→ TASK INSTRUCTIONS:
All pictures are to be skipped; retype only the lines from the top of the entries through the line with "R = math.radians", both included.

→ SUPPLIED DATA:
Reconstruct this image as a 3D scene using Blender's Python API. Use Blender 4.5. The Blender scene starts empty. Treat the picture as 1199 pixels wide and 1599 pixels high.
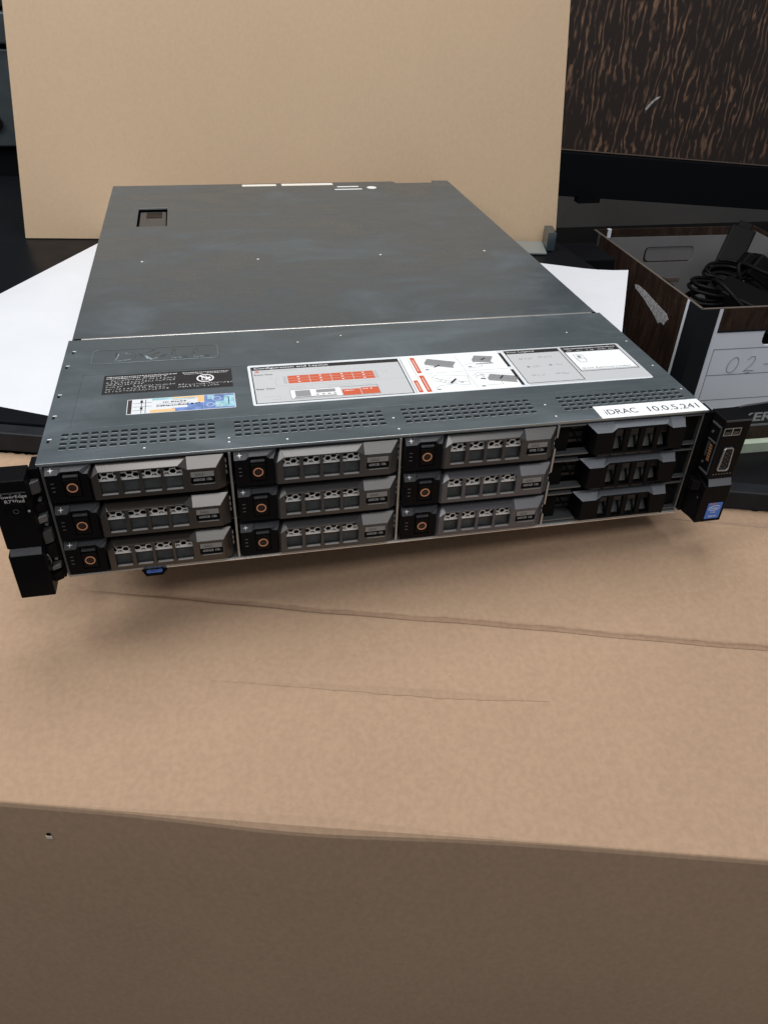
import bpy, bmesh, math, random
from mathutils import Vector, Matrix
from mathutils.geometry import tessellate_polygon
random.seed(7)
S = 0.001            # everything below is written in millimetres
sc = bpy.context.scene
COL = sc.collection
R = math.radians

# ------------------------------------------------------------------ camera
cam_d = bpy.data.cameras.new('camera')
cam = bpy.data.objects.new('camera', cam_d)
COL.objects.link(cam)
right = Vector((0.977107, -0.21018, 0.032956))
down = Vector((-0.098226, -0.583096, -0.806443))
fwd = Vector((0.188714, 0.784744, -0.590393))
m = Matrix((right, -down, -fwd)).transposed().to_4x4()
m.translation = Vector((109.891736, -408.652408, 247.870251)) * S
cam.matrix_world = m
cam_d.sensor_fit = 'VERTICAL'
cam_d.sensor_height = 24.0
cam_d.lens = 24.0 * 1200.0 / 1599.0
cam_d.clip_start = 0.01
cam_d.clip_end = 50
cam_d.dof.use_dof = False
cam_d.dof.focus_distance = 0.52
cam_d.dof.aperture_fstop = 18.0
sc.camera = cam

# ------------------------------------------------------------------ world + lamps
w = bpy.data.worlds.new('World'); sc.world = w; w.use_nodes = True
bg = w.node_tree.nodes['Background']
bg.inputs[0].default_value = (0.97, 0.97, 1.0, 1)
bg.inputs[1].default_value = 0.25
def area(name, loc, target, size, power, color, sy=None):
    l = bpy.data.lights.new(name, 'AREA'); l.energy = power; l.color = color
    l.shape = 'RECTANGLE'; l.size = size; l.size_y = sy or size
    o = bpy.data.objects.new(name, l); COL.objects.link(o)
    o.location = Vector(loc) * S
    o.rotation_euler = (Vector(target) * S - o.location).to_track_quat('-Z', 'Y').to_euler()
    return o
area('left_lamp', (-1050, -60, 1300), (150, 50, 0), 0.7, 16.0, (1.0, 0.975, 0.945), 0.9)  # unseen lamp, set far left to push the server's shadow rightward
area('ceiling_lamp', (260, 430, 1650), (220, 100, 0), 0.95, 21.0, (1.0, 0.965, 0.93))
area('front_fill_lamp', (330, -1060, 1500), (250, 200, 0), 1.4, 12.0, (1.0, 0.965, 0.93), 0.4)  # added unseen fill for the backdrop, widened so the bezel tabs glint
sc.view_settings.view_transform = 'Standard'
sc.view_settings.look = 'None'
sc.view_settings.gamma = 1.0
sc.view_settings.exposure = 0.0
sc.cycles.max_bounces = 6

# ------------------------------------------------------------------ materials
def mat(name, col, rough=0.5, metal=0.0, spec=0.5, nscale=0, namt=0.0, bump=0.0, bscale=400, stretch=(1, 1, 1), rvar=0.0, rscale=8, coat=0.0, emit=None, bdist=0.0004):
    mm = bpy.data.materials.new(name); mm.use_nodes = True
    nt = mm.node_tree; b = nt.nodes['Principled BSDF']
    b.inputs['Base Color'].default_value = (*col, 1)
    b.inputs['Roughness'].default_value = rough
    b.inputs['Metallic'].default_value = metal
    b.inputs['Specular IOR Level'].default_value = spec
    b.inputs['Coat Weight'].default_value = coat
    tc = nt.nodes.new('ShaderNodeTexCoord'); mp = nt.nodes.new('ShaderNodeMapping')
    nt.links.new(tc.outputs['Object'], mp.inputs[0]); mp.inputs['Scale'].default_value = stretch
    def noise(scale, detail=4, ro=0.6):
        n = nt.nodes.new('ShaderNodeTexNoise'); n.inputs['Scale'].default_value = scale
        n.inputs['Detail'].default_value = detail; n.inputs['Roughness'].default_value = ro
        nt.links.new(mp.outputs[0], n.inputs['Vector']); return n
    if nscale:
        n = noise(nscale)
        r = nt.nodes.new('ShaderNodeValToRGB')
        r.color_ramp.elements[0].position = 0.3; r.color_ramp.elements[1].position = 0.7
        r.color_ramp.elements[0].color = (*[c * (1 - namt) for c in col], 1)
        r.color_ramp.elements[1].color = (*[min(1, c * (1 + namt)) for c in col], 1)
        nt.links.new(n.outputs['Fac'], r.inputs[0]); nt.links.new(r.outputs[0], b.inputs['Base Color'])
    if rvar:
        n = noise(rscale, 5, 0.65)
        k = nt.nodes.new('ShaderNodeMapRange'); k.inputs[1].default_value = 0.3; k.inputs[2].default_value = 0.7
        k.inputs[3].default_value = max(0.02, rough - rvar); k.inputs[4].default_value = rough + rvar
        nt.links.new(n.outputs['Fac'], k.inputs[0]); nt.links.new(k.outputs[0], b.inputs['Roughness'])
    if bump:
        n = noise(bscale, 3)
        bp = nt.nodes.new('ShaderNodeBump'); bp.inputs['Strength'].default_value = bump; bp.inputs['Distance'].default_value = bdist
        nt.links.new(n.outputs['Fac'], bp.inputs['Height']); nt.links.new(bp.outputs[0], b.inputs['Normal'])
    return mm

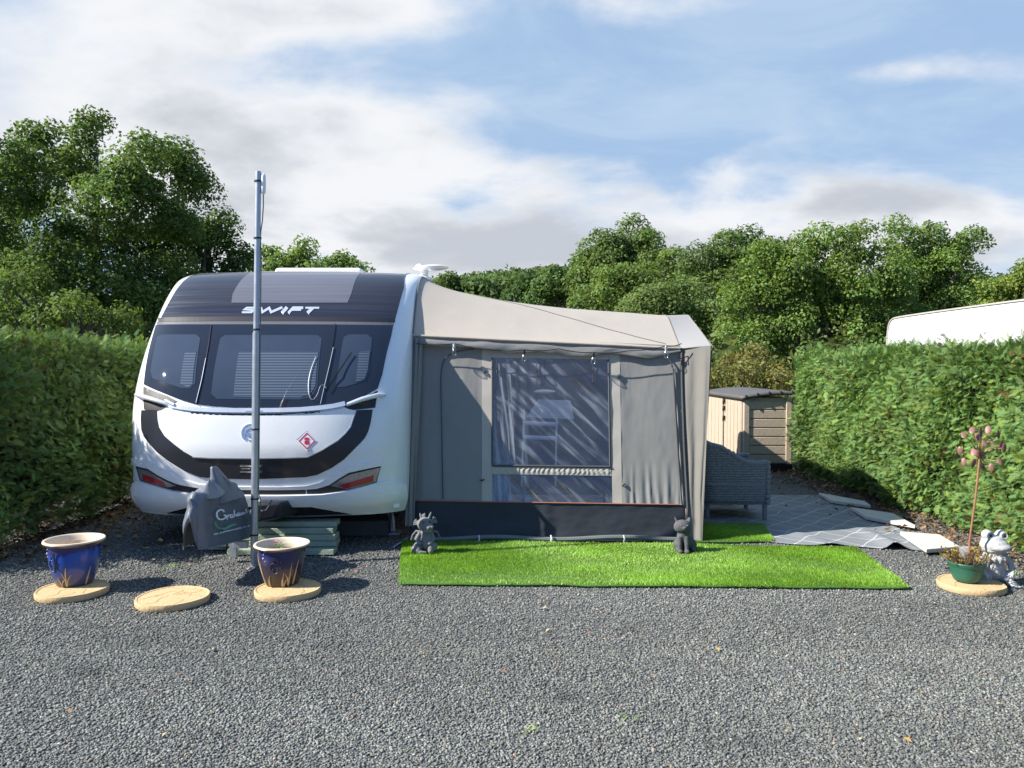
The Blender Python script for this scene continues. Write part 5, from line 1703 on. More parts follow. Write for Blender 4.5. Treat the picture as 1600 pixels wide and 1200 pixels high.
# copper flower stake
MAT['copper'] = M('copper_paint', (0.22, 0.115, 0.092), 0.5, metal=0.15, var=0.2, vs=20)
MAT['rust'] = M('rusty_rod', (0.34, 0.16, 0.09), 0.6, metal=0.3, var=0.25, vs=20)
YF = gp[1] + 0.02
ck = thing('flower_stake', 'tall copper-coloured metal flower with many round petals, stuck in the green planter', 'garden ornament', (gp[0], YF, gp[2] + 0.12))
b0, b1 = Vector(at(1515, 845, YF)), Vector(at(1531, 713, YF))
q = MB(); q.tube([(b0.x - 0.004, YF, gp[2] + 0.11), b0, b0.lerp(b1, 0.5) + Vector((0.006, 0, 0)), b1], 0.0075, 8); q.build('rod', MAT['rust'], ck)
pet = [(1519, 672), (1532, 675), (1544, 672), (1560, 679), (1506, 680), (1528, 683), (1539, 692), (1500, 704), (1522, 706), (1506, 722), (1521, 724), (1535, 728), (1549, 731), (1562, 721), (1564, 696), (1550, 690), (1569, 700)]
rd = MB(); rg = random.Random(9)
hub = b1
for i, (x, y) in enumerate(pet):
    dy = rg.uniform(-0.10, 0.10)
    c = Vector(at(x, y, YF + dy))
    midp = hub.lerp(c, 0.5) + Vector((0, 0, 0.02 if c.z > hub.z else -0.01))
    rd.tube([hub, midp, c], 0.0032, 5)
    q = MB(); d = (c - hub).normalized()
    rr = rg.uniform(0.023, 0.030)
    eul = d.to_track_quat('X', 'Z').to_euler()
    nv = Vector((rg.uniform(-1, .7), -1, rg.uniform(-.4, 1.1))) + d * 0.4; eul = nv.to_track_quat('Z', 'Y').to_euler(); q.ell(c, (rr * 0.80, rr * 1.32, 0.005), (math.degrees(eul.x), math.degrees(eul.y), math.degrees(eul.z)), 16, 6)
    q.build('petal', MAT['copper'], ck)
rd.build('spoke', MAT['rust'], ck)
q = MB(); q.tube([at(1523, 708, YF), at(1527, 713, YF), at(1531, 716, YF), at(1536, 712, YF), at(1543, 704, YF)], [0.006, 0.01, 0.011, 0.009, 0.006], 8); q.build('hub', MAT['rust'], ck)

# ------------------------------------------------------------------ stone animals
MAT['cast'] = M('cast_stone_grey', (0.17, 0.173, 0.18), 0.85, var=0.25, vs=14, bump=0.4, bs=70)
MAT['cast_dark'] = M('cast_stone_dark', (0.085, 0.085, 0.09), 0.85, var=0.3, vs=14, bump=0.4, bs=70)
MAT['cast_pale'] = M('cast_stone_pale', (0.42, 0.42, 0.42), 0.85, var=0.35, vs=16, bump=0.4, bs=70, dirt=(0.17, 0.18, 0.20), dirt_s=14, dirt_amt=0.6)
MAT['pupil'] = M('eye_dark', (0.03, 0.03, 0.035), 0.4)

# dragon: sitting, head turned to the right
dp_ = gnd(665, 862, 0.03)
dg_ = thing('dragon_statue', 'grey stone baby dragon ornament with spiky frills sitting on the large grass mat', 'statue', dp_)
def D(x, y, z): return (dp_[0] + x, dp_[1] + y, dp_[2] + z)
s = MB()
s.ell(D(0, 0.01, 0.085), (0.070, 0.062, 0.085)); s.ell(D(0.005, 0.0, 0.15), (0.052, 0.046, 0.06)); s.ell(D(0.012, -0.035, 0.09), (0.046, 0.035, 0.075))
s.ell(D(-0.005, -0.005, 0.235), (0.066, 0.06, 0.060)); s.ell(D(0.035, -0.045, 0.215), (0.040, 0.040, 0.032)); s.ell(D(0.060, -0.065, 0.222), (0.018, 0.018, 0.016)); s.ell(D(0.035, -0.075, 0.218), (0.018, 0.016, 0.016)); s.ell(D(0.02, -0.04, 0.19), (0.045, 0.04, 0.022))
s.ell(D(-0.012, -0.050, 0.262), (0.022, 0.016, 0.024)); s.ell(D(0.040, -0.038, 0.266), (0.020, 0.016, 0.024))
for (x, z, dx, dz, l) in ((-0.035, 0.285, -0.3, 1, 0.045), (-0.008, 0.293, 0.0, 1, 0.035), (0.03, 0.285, 0.35, 1, 0.055), (-0.02, 0.29, -0.1, 1, 0.03)):
    d = Vector((dx, 0.1, dz)).normalized(); a = Vector(D(x, 0, z)); s.tube([a - d * 0.01, a + d * l * 0.6, a + d * l], [0.012, 0.010, 0.005], 8)
for a in (-8, 12, 32, 52): # left ear fan
    d = Vector((-math.cos(R(a)), 0.15, math.sin(R(a)))); o = Vector(D(-0.052, 0.0, 0.235)); s.tube([o, o + d * 0.030, o + d * 0.052], [0.009, 0.007, 0.0075], 6)
for a in (0, 22, 46, 64):
    d = Vector((math.cos(R(a)), 0.3, math.sin(R(a)))); o = Vector(D(0.045, 0.01, 0.245)); s.tube([o, o + d * 0.030, o + d * 0.055], [0.009, 0.007, 0.0065], 6)
for sx in (-1, 1):
    s.tube([D(0.046 * sx, -0.012, 0.165), D(0.070 * sx, -0.03, 0.115), D(0.045 * sx, -0.065, 0.085)], [0.018, 0.019, 0.015], 8); s.ell(D(0.04 * sx, -0.07, 0.084), (0.018, 0.016, 0.014))
    s.ell(D(0.06 * sx, -0.02, 0.045), (0.042, 0.055, 0.045)); s.ell(D(0.052 * sx, -0.078, 0.03), (0.026, 0.032, 0.030)); s.ell(D(0.05 * sx, -0.09, 0.045), (0.022, 0.012, 0.024))
s.tube([D(-0.05, 0.05, 0.03), D(-0.10, 0.02, 0.022), D(-0.09, -0.06, 0.02), D(-0.03, -0.10, 0.018), D(0.02, -0.10, 0.018)], [0.03, 0.026, 0.022, 0.017, 0.008], 8)
s.tube([D(-0.045, 0.04, 0.16), D(-0.085, 0.05, 0.165), D(-0.115, 0.05, 0.13), D(-0.13, 0.05, 0.085)], [0.012, 0.011, 0.009, 0.006], 8)
s.tube([D(-0.045, 0.045, 0.14), D(-0.08, 0.05, 0.13), D(-0.10, 0.05, 0.09)], [0.014, 0.012, 0.006], 8)
s.tube([D(0.05, 0.045, 0.16), D(0.09, 0.06, 0.16), D(0.12, 0.06, 0.10)], [0.012, 0.010, 0.006], 8)
bo = sculpt('body', s, 0.0036, MAT['cast'], dg_, 3)
s = MB(); s.ell(D(-0.010, -0.064, 0.262), (0.010, 0.006, 0.012)); s.build('eye', MAT['cast_dark'], dg_)
s = MB(); s.ell(D(0.044, -0.052, 0.266), (0.009, 0.006, 0.012)); s.build('eye', MAT['cast_dark'], dg_)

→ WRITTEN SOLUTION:
Reconstruct this image as a 3D scene using Blender's Python API. Use Blender 4.5. The Blender scene starts empty. Treat the picture as 1199 pixels wide and 1599 pixels high.
import bpy, bmesh, math, random
from mathutils import Vector, Matrix
from mathutils.geometry import tessellate_polygon
random.seed(7)
S = 0.001            # everything below is written in millimetres
sc = bpy.context.scene
COL = sc.collection
R = math.radians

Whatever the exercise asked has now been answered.